Pour comprendre la notion de productivité d’un suffixe dérivationnel, il suffit de comparer le cas du suffixe agentif français -eur/-euse avec son équivalent en finnois, langue dans laquelle la nature complexe du type conceptuel ne fait aucun doute. Le suffixe d’agent est -ja/-jä et il peut apparaître quasiment avec tous les verbes, même si la notion d’agentivité est faible :

finnois
ajaa conduire, ajaaja conducteur/conductrice
myy vendre, myyjä vendeur/vendeuse
rakastaa aimer, raskastaja amant(e)
odottaa attendre, odottaja celle qui attend (un enfant)

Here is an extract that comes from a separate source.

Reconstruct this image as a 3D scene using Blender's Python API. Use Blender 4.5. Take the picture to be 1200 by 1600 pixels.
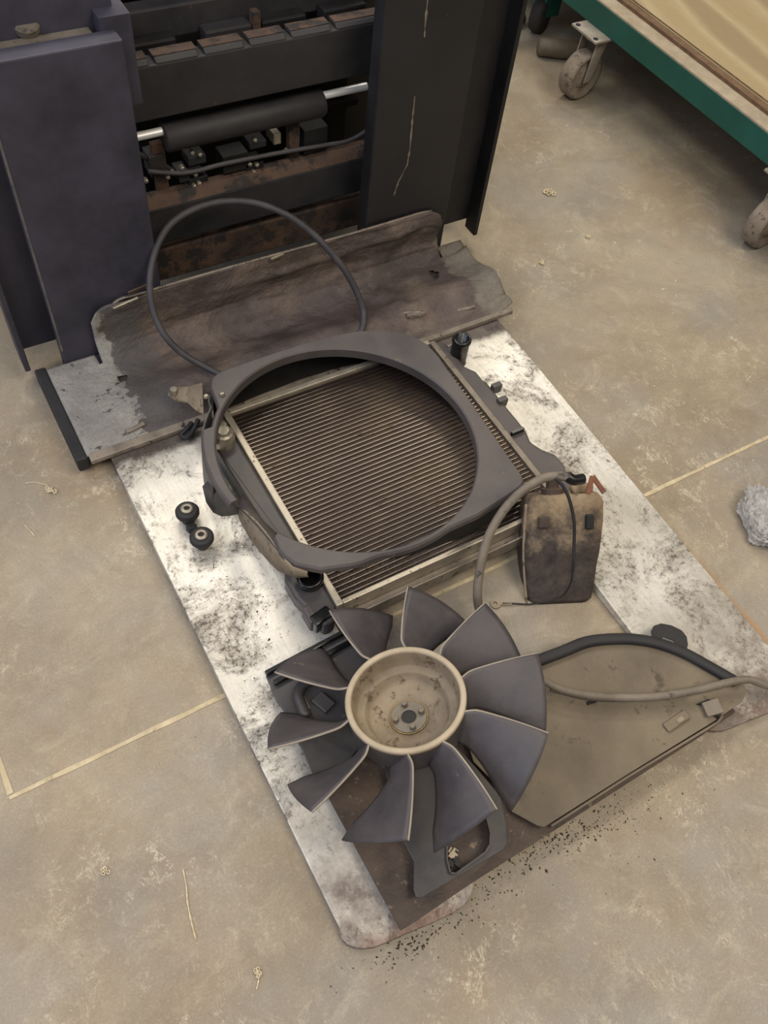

Comme le montre la traduction, il n’est pas possible d’ajouter systématiquement le suffixe -eur/-euse pour obtenir un nom d’agent en français (celui qui apprend le français doit apprendre si le mot existe ou non). Donc, en français, on ne peut pas dire que tous les verbes acceptent le suffixe d’agent -eur/-euse, et d’autre part, le suffixe -eur/-euse ne s’applique pas uniquement à des agents (humains, par définition) mais également à des instruments (téléviseur, photocopieur, photocopieuse, agrafeuse…).

Le tableau des types de structure linguistique d’ E. Sapir (1921), pp. 150-151 (document 4) reprend tous les cas de figure de sa typologie polythétique. Dans ce document, le terme mêlé remplace mixte, la technique renvoie au type morphologique et le caractère renvoie au degré de synthèse. Dans les colonnes des groupes, les lettres minuscules signalent le type morphologique utilisé pour l’expression du concept correspondant :
a = isolation
b = agglutination
c = fusion externe
d = fusion interne

Ainsi pour le turc, les concepts du type II et IV (langue complexe et pure) sont représentés dans la langue par des mots qui se présentent sous la forme d’une agglutination de morphèmes dérivationnels ou flexionnels ajoutés à une base lexicale (b). Lorsqu’il y a plusieurs lettres, l’ordre signale une hiérarchisation des techniques. Le latin, par exemple, est marqué “c, d” pour les groupes II et III ; ce qui signifie qu’il utilise plutôt la fusion externe que la fusion interne pour les mots dérivés et pour les mots fléchis.